As usually happen in my trips, I was looking for a Kendo club and, in Patras, there is a  club called Kenkan. It was a bit difficult to find it because of the greek language, but I managed to get in contact with Spyros, an enthusiastic  3 dan, that run the club. He was so kind to pick me up at the hotel and, driving to the club,  we had the possibility to talk a lot about kendo. Spyros is really a great person very committed to improve his kendo and to make the Kenkan dojo growing.


The kendo community in Greece is small and it takes a lot of effort for the Kenkan people to  participate to seminars and competitions. The majority of events are in Athens and it takes  more than two hours by car to go to Athens from Patras. The dojo is located in a nice multi-functional private training center. The club is about 10 persons and I had the chance to meet 5 of them. The practice was based on warm up, suburi, kion and jigeiko. The students are young and very committed to improve their kendo.

Since we had two hours practice I had the possibility to practice kion and jigeiko with all of them. I liked very much their kendo, all students independently by the level showed a good posture, the techniques were very clean.
I would like to underline that this is the first time I do some comments on the student practice, because Spyros ask me for comments after the keiko.

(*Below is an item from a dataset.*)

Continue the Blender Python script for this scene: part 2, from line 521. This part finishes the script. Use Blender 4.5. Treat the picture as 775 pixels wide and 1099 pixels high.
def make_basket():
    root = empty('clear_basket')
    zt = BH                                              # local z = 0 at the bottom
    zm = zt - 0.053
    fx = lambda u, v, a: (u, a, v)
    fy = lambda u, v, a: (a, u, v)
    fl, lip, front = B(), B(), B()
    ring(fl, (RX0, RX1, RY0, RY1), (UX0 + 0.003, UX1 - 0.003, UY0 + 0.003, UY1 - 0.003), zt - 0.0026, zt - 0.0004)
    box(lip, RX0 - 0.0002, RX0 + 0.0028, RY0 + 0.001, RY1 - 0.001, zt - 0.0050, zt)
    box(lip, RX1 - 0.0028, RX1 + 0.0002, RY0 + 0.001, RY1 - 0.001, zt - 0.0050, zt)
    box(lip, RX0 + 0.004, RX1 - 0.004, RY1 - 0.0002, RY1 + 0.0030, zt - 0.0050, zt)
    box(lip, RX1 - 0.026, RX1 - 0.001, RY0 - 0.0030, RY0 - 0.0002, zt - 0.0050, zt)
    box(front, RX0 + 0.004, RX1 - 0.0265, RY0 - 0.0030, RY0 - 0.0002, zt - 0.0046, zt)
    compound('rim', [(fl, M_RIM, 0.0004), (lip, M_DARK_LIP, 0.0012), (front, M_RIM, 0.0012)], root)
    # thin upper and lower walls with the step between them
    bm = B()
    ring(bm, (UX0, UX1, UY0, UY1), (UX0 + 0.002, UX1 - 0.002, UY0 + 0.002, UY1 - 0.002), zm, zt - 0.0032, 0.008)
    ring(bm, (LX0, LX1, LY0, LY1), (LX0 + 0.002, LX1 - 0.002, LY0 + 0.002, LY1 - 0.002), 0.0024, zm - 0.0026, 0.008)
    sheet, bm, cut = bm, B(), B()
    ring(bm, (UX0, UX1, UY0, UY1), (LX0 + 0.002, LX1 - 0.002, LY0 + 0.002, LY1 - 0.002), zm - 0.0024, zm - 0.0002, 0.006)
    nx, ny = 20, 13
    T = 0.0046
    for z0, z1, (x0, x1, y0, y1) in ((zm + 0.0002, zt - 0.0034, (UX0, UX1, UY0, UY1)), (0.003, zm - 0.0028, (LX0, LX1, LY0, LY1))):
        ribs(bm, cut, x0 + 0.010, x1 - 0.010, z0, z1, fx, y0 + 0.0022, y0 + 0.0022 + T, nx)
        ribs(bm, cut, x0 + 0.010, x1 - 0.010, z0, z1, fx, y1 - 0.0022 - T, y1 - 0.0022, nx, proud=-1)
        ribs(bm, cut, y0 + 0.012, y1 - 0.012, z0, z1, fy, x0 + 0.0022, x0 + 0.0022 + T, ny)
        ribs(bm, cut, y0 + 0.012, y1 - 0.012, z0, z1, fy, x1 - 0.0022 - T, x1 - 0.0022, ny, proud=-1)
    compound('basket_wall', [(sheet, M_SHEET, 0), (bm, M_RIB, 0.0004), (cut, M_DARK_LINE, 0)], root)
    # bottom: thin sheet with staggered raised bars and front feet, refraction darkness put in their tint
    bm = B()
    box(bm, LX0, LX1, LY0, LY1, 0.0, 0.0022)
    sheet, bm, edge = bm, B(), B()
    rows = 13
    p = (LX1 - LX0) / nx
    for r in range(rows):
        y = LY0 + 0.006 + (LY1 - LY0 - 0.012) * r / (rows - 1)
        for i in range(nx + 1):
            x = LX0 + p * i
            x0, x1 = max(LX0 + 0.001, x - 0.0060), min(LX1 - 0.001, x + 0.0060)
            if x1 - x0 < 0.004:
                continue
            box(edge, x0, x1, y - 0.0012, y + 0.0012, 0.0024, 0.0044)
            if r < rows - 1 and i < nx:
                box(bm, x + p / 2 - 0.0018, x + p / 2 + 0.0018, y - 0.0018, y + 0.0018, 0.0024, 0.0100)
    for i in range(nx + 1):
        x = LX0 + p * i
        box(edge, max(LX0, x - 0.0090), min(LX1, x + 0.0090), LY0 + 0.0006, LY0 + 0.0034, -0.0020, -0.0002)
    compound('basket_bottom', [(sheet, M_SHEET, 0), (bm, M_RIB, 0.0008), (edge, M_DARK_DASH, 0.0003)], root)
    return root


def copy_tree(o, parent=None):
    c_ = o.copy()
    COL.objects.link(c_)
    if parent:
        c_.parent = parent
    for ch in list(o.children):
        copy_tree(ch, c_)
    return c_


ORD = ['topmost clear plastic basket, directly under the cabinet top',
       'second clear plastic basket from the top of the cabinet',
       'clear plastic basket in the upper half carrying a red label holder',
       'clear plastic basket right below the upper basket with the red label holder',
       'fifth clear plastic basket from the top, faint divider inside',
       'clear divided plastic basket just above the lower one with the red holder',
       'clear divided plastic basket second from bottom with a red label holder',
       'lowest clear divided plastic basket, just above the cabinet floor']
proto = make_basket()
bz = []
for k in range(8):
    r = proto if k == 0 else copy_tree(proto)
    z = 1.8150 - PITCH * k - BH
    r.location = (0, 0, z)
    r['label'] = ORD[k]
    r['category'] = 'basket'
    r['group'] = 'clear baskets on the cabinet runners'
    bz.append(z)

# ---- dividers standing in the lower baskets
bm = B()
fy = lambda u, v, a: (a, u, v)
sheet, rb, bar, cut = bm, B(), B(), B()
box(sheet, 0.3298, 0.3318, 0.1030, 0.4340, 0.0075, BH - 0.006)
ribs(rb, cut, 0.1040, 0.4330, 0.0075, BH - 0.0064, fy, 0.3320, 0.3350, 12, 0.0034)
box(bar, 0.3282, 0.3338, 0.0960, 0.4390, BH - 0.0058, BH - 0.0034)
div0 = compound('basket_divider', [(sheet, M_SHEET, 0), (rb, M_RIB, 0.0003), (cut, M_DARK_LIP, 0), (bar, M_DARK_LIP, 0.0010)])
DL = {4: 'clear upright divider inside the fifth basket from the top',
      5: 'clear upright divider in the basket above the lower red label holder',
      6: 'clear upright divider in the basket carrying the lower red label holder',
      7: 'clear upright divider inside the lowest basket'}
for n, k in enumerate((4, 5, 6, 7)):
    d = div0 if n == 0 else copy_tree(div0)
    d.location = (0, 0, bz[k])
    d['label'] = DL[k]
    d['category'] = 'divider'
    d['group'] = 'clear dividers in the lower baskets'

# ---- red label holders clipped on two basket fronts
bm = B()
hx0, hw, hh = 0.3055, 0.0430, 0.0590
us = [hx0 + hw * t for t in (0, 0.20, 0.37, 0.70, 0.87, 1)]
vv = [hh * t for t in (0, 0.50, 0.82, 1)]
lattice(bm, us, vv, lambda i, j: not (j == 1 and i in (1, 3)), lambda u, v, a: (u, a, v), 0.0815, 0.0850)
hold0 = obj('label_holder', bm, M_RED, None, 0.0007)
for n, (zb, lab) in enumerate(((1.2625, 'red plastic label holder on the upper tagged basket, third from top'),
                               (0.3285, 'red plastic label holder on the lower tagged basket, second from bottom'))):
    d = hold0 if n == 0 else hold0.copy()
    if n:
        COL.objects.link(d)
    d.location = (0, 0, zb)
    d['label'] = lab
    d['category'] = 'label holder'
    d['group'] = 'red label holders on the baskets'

The practice at Kenkan remind me what  my sempai, Luca Villa (6 Dan), told me when I was at the very beginning of my kendo practice. It was a Saturday and it was probably 6 months that I started kendo. Doing jigeiko with Luca, I was getting frustrated because he was always striking with ojiwaza, and I was unable to finalize any attach. So I started to stop his attach, after a couple of times that I was stopping his strikes without responding with any ojiwaza, Luca told me that stopping strikes without responding with ojiwaza was not improving my technique and he could not improve himself. He told me that at my level the most important point was finalize a strike, even one over 10000 would be a success. Practicing at Kenkan I have seen that all students were doing correctly their job: clean attach and they never stop an attach unless they were  trying to respond with ojiwaza.
It was a very nice evening, good kendo!
I was also very happy that we could spend some extra time  taking about kendo in front of a beer!